### Exercise
Leaving the pictures aside, transcribe every line below exactly.

### Supplied material
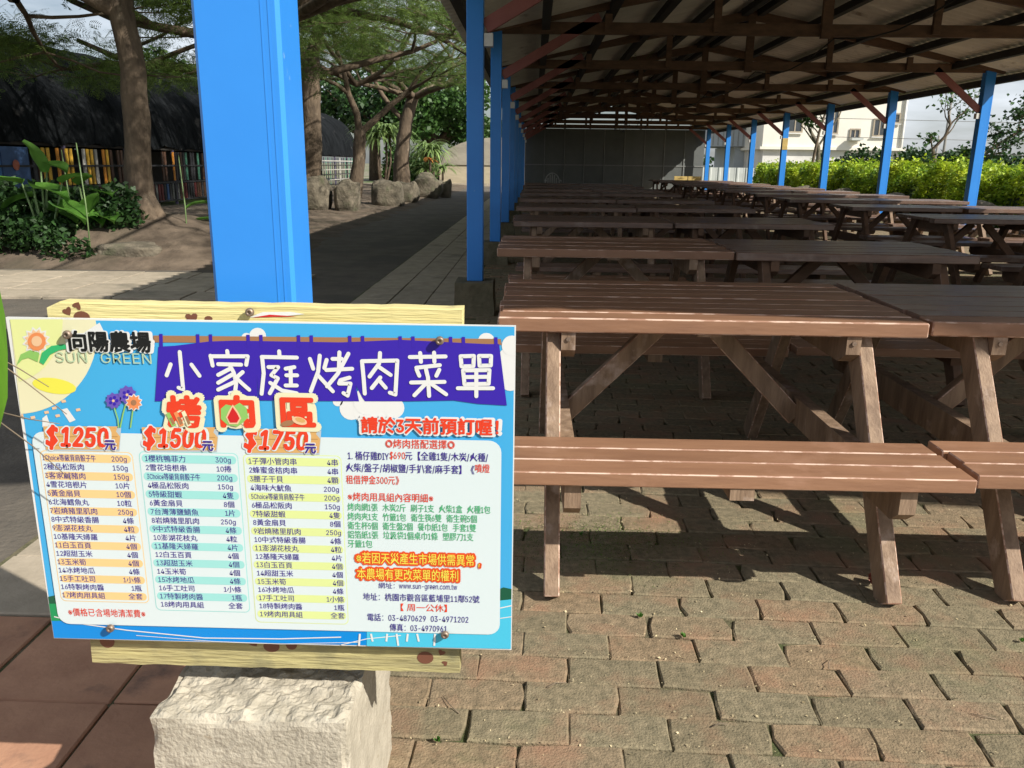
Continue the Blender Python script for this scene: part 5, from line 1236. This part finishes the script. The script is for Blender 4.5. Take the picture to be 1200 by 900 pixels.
# poles and wires
for (px, Y, top, r, la) in ((1104, 40, 5.0, .07, 'slim grey utility pole against the sky right of the house'), (1096, 60, 3.4, .10, 'shorter far pole just left of the slim grey pole'), (1116, 90, 2.6, .10, 'faint distant pole right of the slim grey pole')):
    x = (px - 626) / 1010 * Y; b = MB(); b.tube([(0, 0, -.1), (.06, 0, top)], [r, r * .8], 8); b.box(-.35 if Y > 50 else -.2, .35 if Y > 50 else .2, -.04, .04, top - .35, top - .27); o = b.obj('utility_pole', M['pole'], None, (x, Y, 0)); tag(o, la, 'pole')
for i, z in enumerate((1.95, 2.6, 3.5)):
    b = MB(); b.tube([(13, 40 + i, z), (25, 40 + i, z - .15), (45, 40 + i, z + .2)], .012, 4); o = b.obj('overhead_wire', M['pole']); tag(o, ['lowest', 'middle', 'highest'][i] + ' thin overhead wire crossing the sky at right', 'wire')
# far treeline at the right
volume_bush('distant_trees', 'low distant treeline on the horizon at right', (45, 110, -.5), (26, 3, 4.2), 9000, .8, 'leafd', 95, cat='trees', lumps=60, stems=False)
# ------------------------------------------------------------------ things at the far wall
ch = empty('plastic_chair', (.62, 27.6, .0), .1); tag(ch, 'white plastic armchair with a rounded back at the far left by the rear wall', 'chair')
z0 = .42
b = MB(); b.cbox(.46, .44, .03, .008, 0, 0, Matrix.Translation((0, 0, z0))); b.obj('seat', M['chair'], ch)
for sx in (-1, 1):
    for sy in (-1, 1): b = MB(); b.tube([(sx * .24, sy * .22, 0), (sx * .20, sy * .18, z0)], [.02, .025], 6); b.obj('leg', M['chair'], ch)
    b = MB(); b.beam((sx * .24, -.2, .64), (sx * .24, .2, .66), .04, .025); b.obj('armrest', M['chair'], ch)
b = MB(); bk = [(.23 * math.cos(math.pi * i / 10), .22 + .02, .60 + .28 * math.sin(math.pi * i / 10)) for i in range(11)]; b.tube([(.22, .2, z0)] + bk + [(-.22, .2, z0)], .022, 6)
for k in range(-2, 3): b.box(k * .07 - .018, k * .07 + .018, .225, .245, z0, .62 + .24 * math.cos(k * .55))
b.obj('backrest', M['chair'], ch)
cb = empty('notice_easel', (5.9, 32.6, 0)); tag(cb, 'yellow two-panel board on short legs against the rear wall', 'notice board')
for k in (0, 1): b = MB(); b.box(-.52 + k * .53, -.02 + k * .53, -.02, .02, .38, .78); b.obj('board', M['gold'], cb)
for sx in (-.4, .4): b = MB(); b.box(sx - .02, sx + .02, .021, .05, 0, .75); b.obj('leg', M['tim'], cb)
b = MB(); b.box(XR - .07, XR + .07, Ys[5] - .075, Ys[5] - .060, 1.62, 1.92); o = b.obj('notice_sheet', M['gold']); tag(o, 'small yellow notice taped to one of the far right posts', 'notice')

### Full response
Continue the Blender Python script for this scene: part 5, from line 1236. This part finishes the script. The script is for Blender 4.5. Take the picture to be 1200 by 900 pixels.
# poles and wires
for (px, Y, top, r, la) in ((1104, 40, 5.0, .07, 'slim grey utility pole against the sky right of the house'), (1096, 60, 3.4, .10, 'shorter far pole just left of the slim grey pole'), (1116, 90, 2.6, .10, 'faint distant pole right of the slim grey pole')):
    x = (px - 626) / 1010 * Y; b = MB(); b.tube([(0, 0, -.1), (.06, 0, top)], [r, r * .8], 8); b.box(-.35 if Y > 50 else -.2, .35 if Y > 50 else .2, -.04, .04, top - .35, top - .27); o = b.obj('utility_pole', M['pole'], None, (x, Y, 0)); tag(o, la, 'pole')
for i, z in enumerate((1.95, 2.6, 3.5)):
    b = MB(); b.tube([(13, 40 + i, z), (25, 40 + i, z - .15), (45, 40 + i, z + .2)], .012, 4); o = b.obj('overhead_wire', M['pole']); tag(o, ['lowest', 'middle', 'highest'][i] + ' thin overhead wire crossing the sky at right', 'wire')
# far treeline at the right
volume_bush('distant_trees', 'low distant treeline on the horizon at right', (45, 110, -.5), (26, 3, 4.2), 9000, .8, 'leafd', 95, cat='trees', lumps=60, stems=False)
# ------------------------------------------------------------------ things at the far wall
ch = empty('plastic_chair', (.62, 27.6, .0), .1); tag(ch, 'white plastic armchair with a rounded back at the far left by the rear wall', 'chair')
z0 = .42
b = MB(); b.cbox(.46, .44, .03, .008, 0, 0, Matrix.Translation((0, 0, z0))); b.obj('seat', M['chair'], ch)
for sx in (-1, 1):
    for sy in (-1, 1): b = MB(); b.tube([(sx * .24, sy * .22, 0), (sx * .20, sy * .18, z0)], [.02, .025], 6); b.obj('leg', M['chair'], ch)
    b = MB(); b.beam((sx * .24, -.2, .64), (sx * .24, .2, .66), .04, .025); b.obj('armrest', M['chair'], ch)
b = MB(); bk = [(.23 * math.cos(math.pi * i / 10), .22 + .02, .60 + .28 * math.sin(math.pi * i / 10)) for i in range(11)]; b.tube([(.22, .2, z0)] + bk + [(-.22, .2, z0)], .022, 6)
for k in range(-2, 3): b.box(k * .07 - .018, k * .07 + .018, .225, .245, z0, .62 + .24 * math.cos(k * .55))
b.obj('backrest', M['chair'], ch)
cb = empty('notice_easel', (5.9, 32.6, 0)); tag(cb, 'yellow two-panel board on short legs against the rear wall', 'notice board')
for k in (0, 1): b = MB(); b.box(-.52 + k * .53, -.02 + k * .53, -.02, .02, .38, .78); b.obj('board', M['gold'], cb)
for sx in (-.4, .4): b = MB(); b.box(sx - .02, sx + .02, .021, .05, 0, .75); b.obj('leg', M['tim'], cb)
b = MB(); b.box(XR - .07, XR + .07, Ys[5] - .075, Ys[5] - .060, 1.62, 1.92); o = b.obj('notice_sheet', M['gold']); tag(o, 'small yellow notice taped to one of the far right posts', 'notice')